◆ GIVEN PROBLEM: Look through the listing and locate every line containing the word "scene"; copy those lines.

◆ MATERIAL PROVIDED:
::::

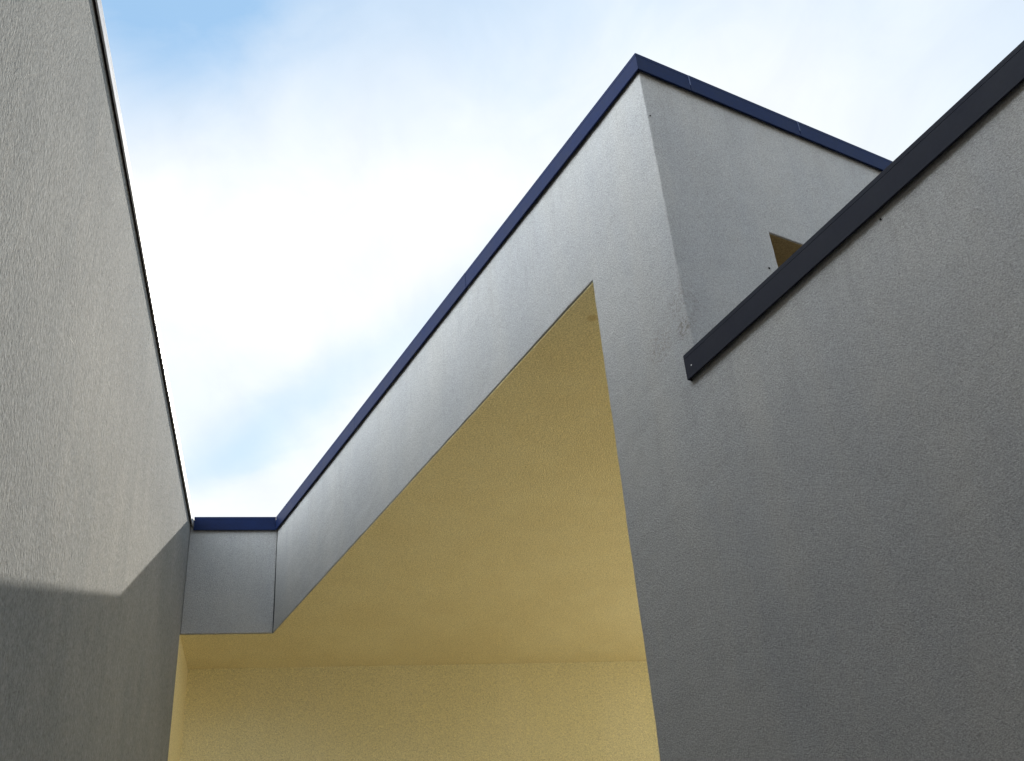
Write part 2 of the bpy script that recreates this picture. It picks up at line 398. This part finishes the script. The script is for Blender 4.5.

::::

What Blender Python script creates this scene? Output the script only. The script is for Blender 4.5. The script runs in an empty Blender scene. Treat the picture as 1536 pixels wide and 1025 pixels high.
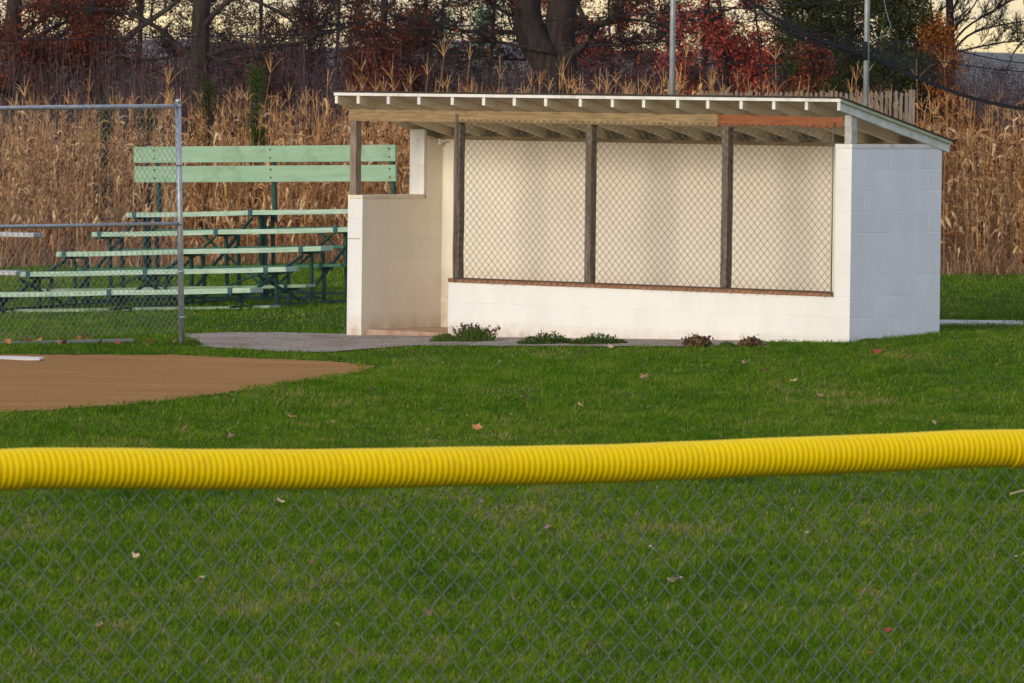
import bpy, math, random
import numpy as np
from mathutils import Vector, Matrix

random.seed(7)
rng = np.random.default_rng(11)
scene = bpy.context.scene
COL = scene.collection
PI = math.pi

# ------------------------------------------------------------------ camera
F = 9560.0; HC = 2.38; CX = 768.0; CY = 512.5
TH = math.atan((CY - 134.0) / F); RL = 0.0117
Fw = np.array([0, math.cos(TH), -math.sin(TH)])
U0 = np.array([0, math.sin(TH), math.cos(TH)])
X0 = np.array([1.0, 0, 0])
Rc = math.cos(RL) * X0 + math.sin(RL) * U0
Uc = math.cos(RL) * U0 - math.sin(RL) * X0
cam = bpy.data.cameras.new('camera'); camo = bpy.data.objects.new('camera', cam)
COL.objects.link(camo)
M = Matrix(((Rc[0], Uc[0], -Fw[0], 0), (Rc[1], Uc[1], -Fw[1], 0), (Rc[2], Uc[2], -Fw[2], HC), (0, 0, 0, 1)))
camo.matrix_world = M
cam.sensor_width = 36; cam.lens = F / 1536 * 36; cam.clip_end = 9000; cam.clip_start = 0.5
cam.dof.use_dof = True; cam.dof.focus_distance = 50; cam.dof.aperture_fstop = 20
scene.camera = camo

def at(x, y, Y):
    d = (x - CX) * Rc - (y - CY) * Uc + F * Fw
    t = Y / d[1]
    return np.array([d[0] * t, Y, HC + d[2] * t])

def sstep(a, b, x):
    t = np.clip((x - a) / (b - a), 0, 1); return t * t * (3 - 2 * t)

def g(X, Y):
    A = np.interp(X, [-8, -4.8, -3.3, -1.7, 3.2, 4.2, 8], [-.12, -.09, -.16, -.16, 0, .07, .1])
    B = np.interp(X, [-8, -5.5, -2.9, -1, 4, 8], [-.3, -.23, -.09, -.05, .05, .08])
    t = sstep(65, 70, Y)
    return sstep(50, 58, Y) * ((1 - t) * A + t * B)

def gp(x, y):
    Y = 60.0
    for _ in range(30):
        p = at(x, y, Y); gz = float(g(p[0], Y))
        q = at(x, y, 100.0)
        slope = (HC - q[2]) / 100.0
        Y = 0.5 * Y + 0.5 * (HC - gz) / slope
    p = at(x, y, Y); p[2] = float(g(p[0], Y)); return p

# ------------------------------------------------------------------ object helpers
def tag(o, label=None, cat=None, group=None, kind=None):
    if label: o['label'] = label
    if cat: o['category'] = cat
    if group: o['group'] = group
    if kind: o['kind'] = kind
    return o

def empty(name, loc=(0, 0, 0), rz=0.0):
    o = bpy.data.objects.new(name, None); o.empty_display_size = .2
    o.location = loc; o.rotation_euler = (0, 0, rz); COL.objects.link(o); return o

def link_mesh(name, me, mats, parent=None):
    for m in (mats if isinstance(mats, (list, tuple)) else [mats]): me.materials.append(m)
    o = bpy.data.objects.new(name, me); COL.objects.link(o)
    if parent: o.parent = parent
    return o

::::

◆ OUTPUT FOR THIS EXERCISE:
What Blender Python script creates this scene? Output the script only. The script is for Blender 4.5. The script runs in an empty Blender scene. Treat the picture as 1536 pixels wide and 1025 pixels high.
scene = bpy.context.scene
COL = scene.collection
scene.camera = camo